Energy expert Chris Yelland said South Africa should keep its options open.

He also agreed that nothing new was revealed on Tuesday.

“We all know from previous announcements that the procurement process is expected to start and this was confirmed at the briefing.

“We know also that the beauty parades have been completed to get an understanding of the different offerings of the different vendor countries and we do know that the government of SA has signed a number of inter-governmental co-operation agreements with the vendor countries,” he said.

Yelland said he believed that South Africa was still not certain on the price and financing models for the project.

“I don’t think they know whether they will procure this in one major contract or proceed more cautiously. Of course the vendor countries would love to supply the complete fleet, but this will lock SA into a single vendor country probably for 100 years.

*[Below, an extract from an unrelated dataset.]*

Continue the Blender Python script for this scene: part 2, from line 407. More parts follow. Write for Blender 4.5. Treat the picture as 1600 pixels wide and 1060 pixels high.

“South Africa is uncertain at the moment and that’s why they did not give that information today. This is a preliminary step to the hard decision we have to make as a country [in terms of] whether we can afford it, and how are we going to afford it,” said Yelland.

'Nuclear industry is in decline'

Earthlife Africa Johannesburg said in a statement that according to its Energy Policy Officer Dominique Doyle, "the idea of a nuclear industry makes no sense".

"Worldwide, the nuclear industry is in decline, so why would South Africa want to generate development off of a heavily subsidised and failing market?

"The contribution of nuclear in the world's primary energy dropped from 8% in 2000 to only about 4.6% in 2012. There are better ways to invest, like in the growing market for cheaper renewable energy," it said.

DA energy spokesperson Gordon Mackay said: “While this briefing was a perfect opportunity for government to dispel widely held public opinion that South Africa’s largest-ever procurement deal is tainted with secrecy and unfolding behind closed doors, today saw nothing more than restatements of the same old rhetoric, with nothing new to add.” 

Mackay said the procurement process for the nuclear project remained “highly secretive, procedurally backward, and not beyond reproach".

“The public is still in the dark as to how much the deal will cost, and who will be paying for it. The DoE today offered no substantive answers to these pertinent questions.”

Mackay said the party’s attempts at obtaining information regarding the project had been blocked several times.